Should ICE Use GSA Schedules for Agile Development or Go Its Own Way?
The immigration enforcement agency is asking industry for advice on using existing contracts or building its own agile development vehicle.
Immigration and Customs Enforcement officials say the agency has been doing well adopting agile development practices and wants to keep that going once its current suite of contracts expire. The big question: Should ICE follow Homeland Security Department headquarters in looking to preestablished contracts through the General Services Administration or build its own vehicle?
ICE has been contracting for its agile development needs with vendors off of Homeland Security’s Enterprise Acquisition Gateway for Leading-Edge Solutions, or EAGLE II. When that vehicle expires in 2020, ICE will need a new pool of vendors.
In December, DHS Chief Procurement Officer Soraya Correa announced the third iteration of EAGLE, dubbed EAGLE Next Gen, will be more of a strategy than a contract. Correa told Homeland Security components once EAGLE II expires, the agency will push offices toward using six governmentwide acquisition contracts, or GWACS: GSA’s Alliant 2 and Alliant 2 Small Business, 8(a) STARS II and VETS 2, and the National Institutes of Health’s CIO-SP3 and CIO-SP3 Small Business.
However, Correa also left additional options open, including specific contracts for unique mission areas.
“As requirements evolve for specialized IT services, the department will develop acquisition strategies tailored specifically to each distinct procurement,” a spokesperson for Correa’s office told Nextgov in December.

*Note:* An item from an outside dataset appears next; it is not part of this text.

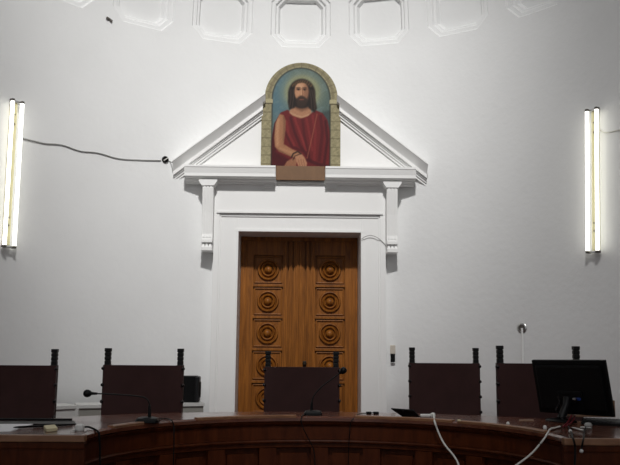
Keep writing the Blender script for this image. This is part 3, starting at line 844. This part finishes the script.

For its agile development needs, ICE procurement officials are seriously considering using GSA Schedules through a blanket purchase agreement but want to assess all the alternatives, according to a request for information posted on FedBizOpps.
“ICE desires an innovative software development culture where field operators can realize new ideas and have them quickly implemented in a matter of weeks,” according to the RFI, which notes that any tools or services integrated into the agency’s operations also has to be interoperable with law enforcement partners.
“Making improvements to ICE’s agile efforts would be accomplished through the adoption of cloud-based hosting and DevSecOps tools,” procurement officials wrote. “ICE also seeks to leverage a business-centric approach to system design, minimizing duplicative tasks, leveraging common functionality, and reducing the complexity associated with systems maintenance.”
That will be accomplished across four high-level functional areas: development of new applications, operations and maintenance support, DevSecOps engineering support and quality assurance and quality control.
Vendors interested in weighing in on ICE’s procurement strategy are asked to submit a white paper by 9 a.m. March 7. Questions on the RFI are due by 10 a.m. Wednesday.